I am 75 years old, with a body count of 33. 14 of those have been married women. A married woman in play is one of God's greatest gifts.
 
Married guys are great you don’t have to be concerned with them getting attached, wanting to marry you or an other type of commitment. They are also usually pretty great in bed because they know how to satisfy their wives.

Except when they get attached…
There are men who leaves their wives for their lovers.
Depending on which studies you look at, conservatively 20% of married men cheat and 5% of married men leave their wives for a lover, so your changes are at least 1 in 4 that the guy will get attached.
 
Married guys are great you don’t have to be concerned with them getting attached, wanting to marry you or an other type of commitment. They are also usually pretty great in bed because they know how to satisfy their wives.
This is exactly why I love married women. They’re also great because they aren’t getting what they need at home, and I’ll give them whatever they want. Then they’re puddy in my hands.
 
Except when they get attached…
There are men who leaves their wives for their lovers.
Depending on which studies you look at, conservatively 20% of married men cheat and 5% of married men leave their wives for a lover, so your changes are at least 1 in 4 that the guy will get attached.
I don’t think you can put those numbers together like that. It would only work if each cheater only cheated with one person. Or if you were guaranteed to be “the one,” among the various people one of those 5% guys cheats with.
 
I don’t think you can put those numbers together like that. It would only work if each cheater only cheated with one person. Or if you were guaranteed to be “the one,” among the various people one of those 5% guys cheats with.
I’m assuming that the ones who get attached are not habitual cheaters, but are cheating “for love”
 
I’m assuming that the ones who get attached are not habitual cheaters, but are cheating “for love”
That's not evidence of anything, though, it's just an assumption. One can just as easily assume that nobody* "cheats for love" and it's a surprise when they catch feelings for their bootycall.

* nobody at all, anywhere, ever

Of course that's ridiculous and I'm sure the truth is that everyone's different and the average is somewhere in between your assumption and my assumption.
 
That's not evidence of anything, though, it's just an assumption. One can just as easily assume that nobody* "cheats for love" and it's a surprise when they catch feelings for their bootycall.

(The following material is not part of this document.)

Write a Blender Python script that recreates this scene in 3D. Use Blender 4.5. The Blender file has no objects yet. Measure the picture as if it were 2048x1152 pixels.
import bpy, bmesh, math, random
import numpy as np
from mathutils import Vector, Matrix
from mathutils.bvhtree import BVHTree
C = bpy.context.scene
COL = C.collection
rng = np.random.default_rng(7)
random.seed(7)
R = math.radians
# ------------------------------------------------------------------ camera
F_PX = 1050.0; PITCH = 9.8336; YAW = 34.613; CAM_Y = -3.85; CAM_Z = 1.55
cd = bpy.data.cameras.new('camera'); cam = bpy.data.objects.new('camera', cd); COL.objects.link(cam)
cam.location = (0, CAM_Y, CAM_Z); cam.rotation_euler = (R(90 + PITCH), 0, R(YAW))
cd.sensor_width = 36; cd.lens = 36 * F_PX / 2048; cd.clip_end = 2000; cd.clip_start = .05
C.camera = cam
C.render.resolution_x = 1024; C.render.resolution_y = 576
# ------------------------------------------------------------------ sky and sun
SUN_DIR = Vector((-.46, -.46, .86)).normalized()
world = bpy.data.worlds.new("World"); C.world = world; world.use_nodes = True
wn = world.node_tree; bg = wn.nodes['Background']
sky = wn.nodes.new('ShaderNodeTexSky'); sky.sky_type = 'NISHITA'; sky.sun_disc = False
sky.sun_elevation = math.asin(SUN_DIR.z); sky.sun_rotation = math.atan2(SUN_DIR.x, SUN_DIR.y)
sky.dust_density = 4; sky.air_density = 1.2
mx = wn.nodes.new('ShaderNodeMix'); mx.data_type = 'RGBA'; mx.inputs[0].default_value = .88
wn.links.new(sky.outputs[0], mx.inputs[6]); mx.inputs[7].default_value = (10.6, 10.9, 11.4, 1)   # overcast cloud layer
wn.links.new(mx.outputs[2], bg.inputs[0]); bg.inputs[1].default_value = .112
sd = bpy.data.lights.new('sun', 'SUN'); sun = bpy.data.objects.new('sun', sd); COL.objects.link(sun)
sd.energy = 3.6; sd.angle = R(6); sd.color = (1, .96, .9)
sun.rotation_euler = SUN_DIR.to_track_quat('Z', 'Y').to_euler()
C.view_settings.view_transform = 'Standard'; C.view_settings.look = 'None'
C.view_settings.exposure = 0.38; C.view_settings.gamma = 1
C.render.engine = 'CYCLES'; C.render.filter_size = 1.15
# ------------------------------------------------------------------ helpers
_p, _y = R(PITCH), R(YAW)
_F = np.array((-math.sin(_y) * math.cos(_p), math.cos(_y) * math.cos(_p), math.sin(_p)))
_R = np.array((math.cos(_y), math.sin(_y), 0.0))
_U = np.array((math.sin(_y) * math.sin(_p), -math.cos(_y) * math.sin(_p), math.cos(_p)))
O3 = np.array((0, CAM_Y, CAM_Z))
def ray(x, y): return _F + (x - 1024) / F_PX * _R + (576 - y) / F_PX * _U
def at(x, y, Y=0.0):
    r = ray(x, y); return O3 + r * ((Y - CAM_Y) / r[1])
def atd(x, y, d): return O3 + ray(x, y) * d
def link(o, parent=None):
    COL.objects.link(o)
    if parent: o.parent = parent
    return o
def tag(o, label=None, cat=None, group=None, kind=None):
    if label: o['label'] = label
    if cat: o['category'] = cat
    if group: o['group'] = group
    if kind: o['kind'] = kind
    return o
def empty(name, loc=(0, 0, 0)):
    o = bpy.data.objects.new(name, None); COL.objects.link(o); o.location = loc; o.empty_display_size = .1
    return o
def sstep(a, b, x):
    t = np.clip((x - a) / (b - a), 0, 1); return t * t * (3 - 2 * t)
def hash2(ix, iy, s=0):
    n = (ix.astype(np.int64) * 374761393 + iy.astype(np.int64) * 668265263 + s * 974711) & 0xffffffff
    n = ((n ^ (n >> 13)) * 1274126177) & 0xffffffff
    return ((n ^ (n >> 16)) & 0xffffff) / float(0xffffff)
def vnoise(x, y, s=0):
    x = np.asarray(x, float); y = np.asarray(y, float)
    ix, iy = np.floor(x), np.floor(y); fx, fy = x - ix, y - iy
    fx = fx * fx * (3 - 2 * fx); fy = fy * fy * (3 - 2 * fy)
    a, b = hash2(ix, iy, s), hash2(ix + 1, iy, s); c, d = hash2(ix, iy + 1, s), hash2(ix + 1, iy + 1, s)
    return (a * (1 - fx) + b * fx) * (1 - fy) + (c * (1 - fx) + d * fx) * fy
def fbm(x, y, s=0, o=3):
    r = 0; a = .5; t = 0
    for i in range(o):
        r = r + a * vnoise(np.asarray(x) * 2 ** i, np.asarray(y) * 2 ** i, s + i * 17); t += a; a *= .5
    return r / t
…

* nobody at all, anywhere, ever

Of course that's ridiculous and I'm sure the truth is that everyone's different and the average is somewhere in between your assumption and my assumption.
Well that’s where the average usually is.
There are guys here on lit that have cheated for love, fell in love first before cheating, so they do exist.
Maybe they will come out of the woodwork and talk about it.
Almost none of them ended up long term with the love they cheated with though. It’s usually older guys who fall into this, possibly those with little experience dating before marriage.
 
Well that’s where the average usually is.
There are guys here on lit that have cheated for love, fell in love first before cheating, so they do exist.
Maybe they will come out of the woodwork and talk about it.
Almost none of them ended up long term with the love they cheated with though. It’s usually older guys who fall into this, possibly those with little experience dating before marriage.
As someone with limited experience before marriage, I will admit that it is an itch. I wont scratch it real life, but there are fantasies in that direction.